Write the data out again exactly, dropping any images it holds.
===
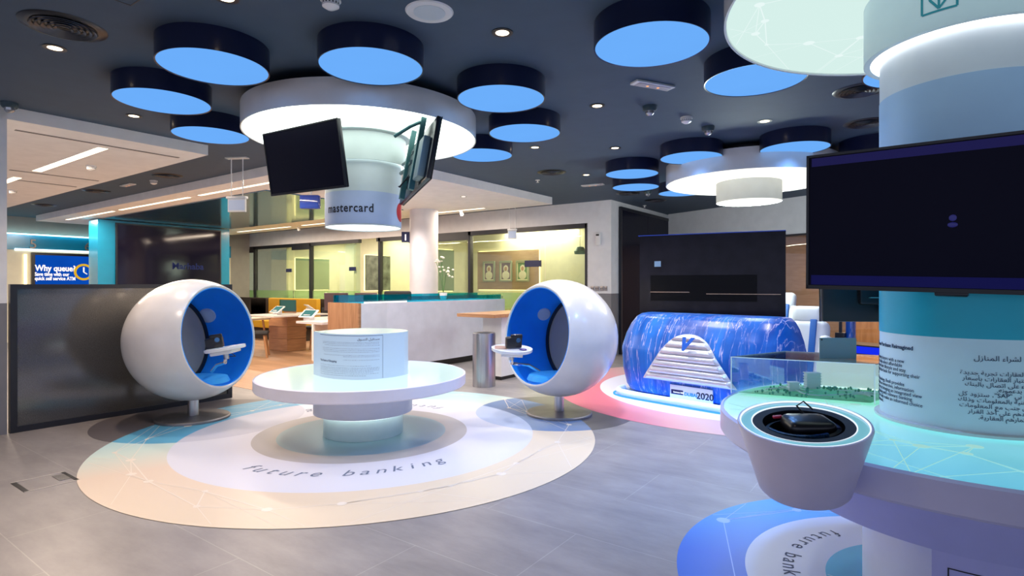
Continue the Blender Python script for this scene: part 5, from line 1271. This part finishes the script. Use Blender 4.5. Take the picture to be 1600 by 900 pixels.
far_box('wood_cabinet', 2.6, 5.2, 2.4, 2.9, 0, 2.1, M['oakv'], 'tall oak cabinet in the far room behind the seats', 'cabinet')
for k, (s_, o_) in enumerate(((1.2, 1.0), (1.2, 2.0))):
    far_box('far_strip_light', s_, s_+4.5, o_, o_+.06, 2.485, 2.498, M['led'], ['strip light in the far room ceiling by its glass', 'strip light deeper in the far room ceiling'][k], 'ceiling light')
far_box('low_blue_bench', 2.2, 6.5, -.9, -.4, .004, .42, M['blackframe'], 'low black bench with blue light behind the display table', 'bench')
far_box('blue_bench_light', 2.2, 6.5, -.93, -.9, .30, .40, emis('bench_blue', (.01, .03, 1), .9), 'bright blue light band along the low bench', 'light strip')
pf_ = A3+d*3.2+nb*1.5
lamp('far_room_lamp', 'AREA', (pf_.x, pf_.y, 2.45), 90, (1, .72, .45), 2.0)

# pieces that belong to a part sit one level below it
SUB = {'rear_panel_rim': 'rear_panel', 'sensor_slots': 'sensor_head', 'lens_dome': 'housing', 'bulb': 'lamp_panel', 'display': 'screen_frame',
       'screen_bar': 'display', 'screen_icon': 'display', 'clip': 'hatch_panel', 'tablet_screen': 'tablet_body', 'storage_door_outline': 'storage_box', 'viewer_lens': 'viewer_body', 'viewer_visor': 'viewer_body',
       'badge': 'grille', 'sounder': 'housing', 'door_handle': 'door_leaf', 'clock_hands': 'clock_ring', 'bracket_rail': 'mount_plate', 'emblem': 'upper_drum',
       'red_circle': 'lower_drum', 'drum_band': 'lower_drum', 'camera_lens': 'body', 'painted_robe': 'picture_ground', 'painted_face': 'picture_ground', 'strap_clip': 'head_band', 'strap_pad': 'head_band', 'vent_louvre': 'vent_rim', 'bezel': 'tv_casing'}
for t in [o for o in COL.objects if o.parent is None and o.type == 'EMPTY']:
    kids = {}
    for c in t.children: kids.setdefault(c.name.split('.')[0], []).append(c)
    for k, cs in kids.items():
        u = kids.get(SUB.get(k, ''), [])
        if len(u) == 1 and u[0].location.length < 1e-6 and not cs[0].children:
            for c in cs: c.parent = u[0]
===
### SOLUTION TO THE PROBLEM
Continue the Blender Python script for this scene: part 5, from line 1271. This part finishes the script. Use Blender 4.5. Take the picture to be 1600 by 900 pixels.
far_box('wood_cabinet', 2.6, 5.2, 2.4, 2.9, 0, 2.1, M['oakv'], 'tall oak cabinet in the far room behind the seats', 'cabinet')
for k, (s_, o_) in enumerate(((1.2, 1.0), (1.2, 2.0))):
    far_box('far_strip_light', s_, s_+4.5, o_, o_+.06, 2.485, 2.498, M['led'], ['strip light in the far room ceiling by its glass', 'strip light deeper in the far room ceiling'][k], 'ceiling light')
far_box('low_blue_bench', 2.2, 6.5, -.9, -.4, .004, .42, M['blackframe'], 'low black bench with blue light behind the display table', 'bench')
far_box('blue_bench_light', 2.2, 6.5, -.93, -.9, .30, .40, emis('bench_blue', (.01, .03, 1), .9), 'bright blue light band along the low bench', 'light strip')
pf_ = A3+d*3.2+nb*1.5
lamp('far_room_lamp', 'AREA', (pf_.x, pf_.y, 2.45), 90, (1, .72, .45), 2.0)

# pieces that belong to a part sit one level below it
SUB = {'rear_panel_rim': 'rear_panel', 'sensor_slots': 'sensor_head', 'lens_dome': 'housing', 'bulb': 'lamp_panel', 'display': 'screen_frame',
       'screen_bar': 'display', 'screen_icon': 'display', 'clip': 'hatch_panel', 'tablet_screen': 'tablet_body', 'storage_door_outline': 'storage_box', 'viewer_lens': 'viewer_body', 'viewer_visor': 'viewer_body',
       'badge': 'grille', 'sounder': 'housing', 'door_handle': 'door_leaf', 'clock_hands': 'clock_ring', 'bracket_rail': 'mount_plate', 'emblem': 'upper_drum',
       'red_circle': 'lower_drum', 'drum_band': 'lower_drum', 'camera_lens': 'body', 'painted_robe': 'picture_ground', 'painted_face': 'picture_ground', 'strap_clip': 'head_band', 'strap_pad': 'head_band', 'vent_louvre': 'vent_rim', 'bezel': 'tv_casing'}
for t in [o for o in COL.objects if o.parent is None and o.type == 'EMPTY']:
    kids = {}
    for c in t.children: kids.setdefault(c.name.split('.')[0], []).append(c)
    for k, cs in kids.items():
        u = kids.get(SUB.get(k, ''), [])
        if len(u) == 1 and u[0].location.length < 1e-6 and not cs[0].children:
            for c in cs: c.parent = u[0]